In Chapter 19, we saw Job expressing the extraordinary hope that he will “see” God. But Job ends his final complaint against God in Chapter 31 by returning to his oft-expressed demand that God “hear” him and answer his charges that God has been unfair to him: “O that I had one to hear me! (Here is my signature! Let the Almighty answer me!)” — Job 31:35. 

In Chapters 38 through 42, God finally answers Job’s prayers. Several things to note:

First, throughout the dialogues or arguments between Job and his four friends, God had been referred to in less personal terms, as either “God” (Elohim) or “the Almighty” (Shaddai). When God reveals himself to Job, he does so in terms of his personal, covenant-making name, “Yahweh” (usually rendered the Lord in translations). 

Second, when Yahweh finally does speak there are matters that he never addresses. Job has been protesting his unjust treatment at the hand of God—why have such bad things happened to a good person? We the readers have known all along that Yahweh has been proving Job’s faith to heaven’s Accuser. Yahweh never offers Job any explanation. Even so, when Yahweh shows up, Job’s questions cease—his demand to know “Why?” disappears. We learn that what Job has needed all along is not answers, but the Answerer. 

Third, Yahweh never accuses Job of sin. He adjusts Job’s field of vision by taking him on a tour of the mysteries of creation. And Yahweh tells the friends that Job is the only one who has spoken truthfully the whole time. Even though just about every word that the friends have spoken is echoed elsewhere in Scripture, they have been totally wrong about the applicability to Job’s situation, and Job has been in the right: “You have not spoken of me what is right,” Yahweh tells Job’s friends, “as my servant Job has” (Job 42:7). 

Job 38. What Psalm 19 (“The heavens are telling the glory of God”) and Romans 1 (“What can be known about God is plain to them … through the things he has made”) say succinctly, Job 38 says more expansively. In this chapter, Yahweh takes Job on something like an excursion through his creation. With one striking, gorgeous, and poetic metaphor after another, Yahweh invites—indeed, challenges—his image-bearer to receive the gift of createdness, and to marvel. 

The world is a vast edifice that has Yahweh as its designer and builder, from foundation-laying to capstone-setting (38:4-6). The stars had sung in praise of Yahweh’s craftsmanship—as Job is now invited to do (38:7). The sea is envisioned as a child at birth, with clouds as its swaddling clothes (38:8-11). Each morning’s dawn is like a housekeeper that opens the house to the newness of the day, shaking sleepers from their slumber (Job 38:12-15). Job hasn’t a clue as to subterranean wonders: the depths of the sea, the gates of death, the secret recesses of light and dark, how old the earth actually is (Job 38:16-21). Snow and hail presuppose a storekeeper. The east wind bespeaks one who summons it. Green vegetation springing up briefly in the desert whisper that there is one who delights in evanescence (38:22-27). The fact that constellations appear every night shouts that there are “ordinances in the heavens” (Job 38:31-33). That rains fall as though from tilted waterskins (not to mention lightnings that strike like called up soldiers), as Jesus will later say, “on the evil and on the good.” Everything testifies that there is a wisdom beyond ours (Job 38:34-38). 
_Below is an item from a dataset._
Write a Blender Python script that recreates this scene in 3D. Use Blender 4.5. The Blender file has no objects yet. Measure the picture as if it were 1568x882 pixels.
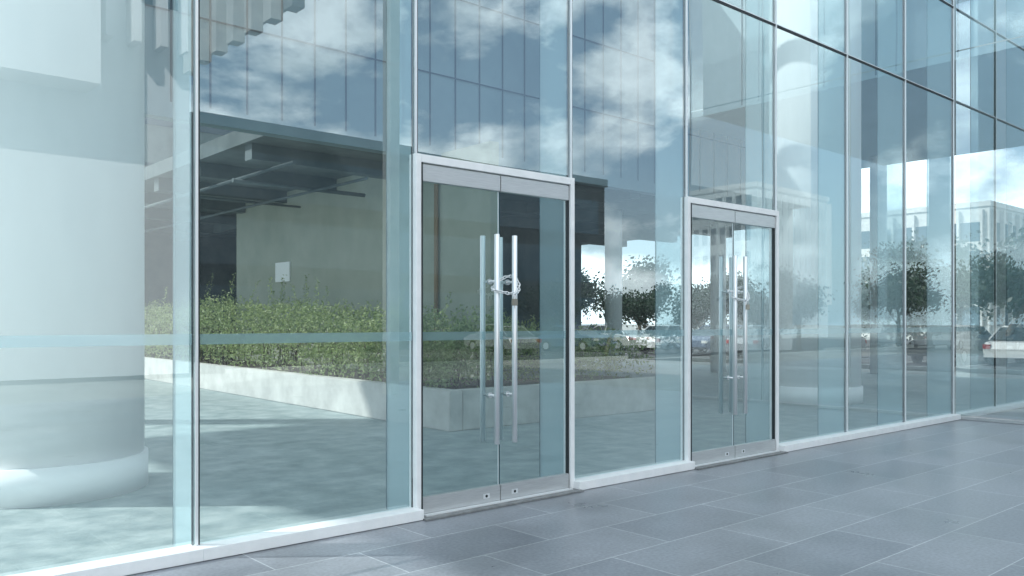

Yahweh invites Job to look around himself—and the tour will continue in chapters 39–41, as we trace them Tuesday through Thursday. But we begin to see that God would stun us with the elegance of his grand design. For the modern reader, the effect of the poetry behind the science is to make our jaws drop … and to make our lists of questions fall from our hands to the ground. 

The prospect that the Book of Job puts before us—and by which he invites us even now to a perspectival shift—is that today’s “Oh, the tragedy!” will one day give way to “Oh the majesty!”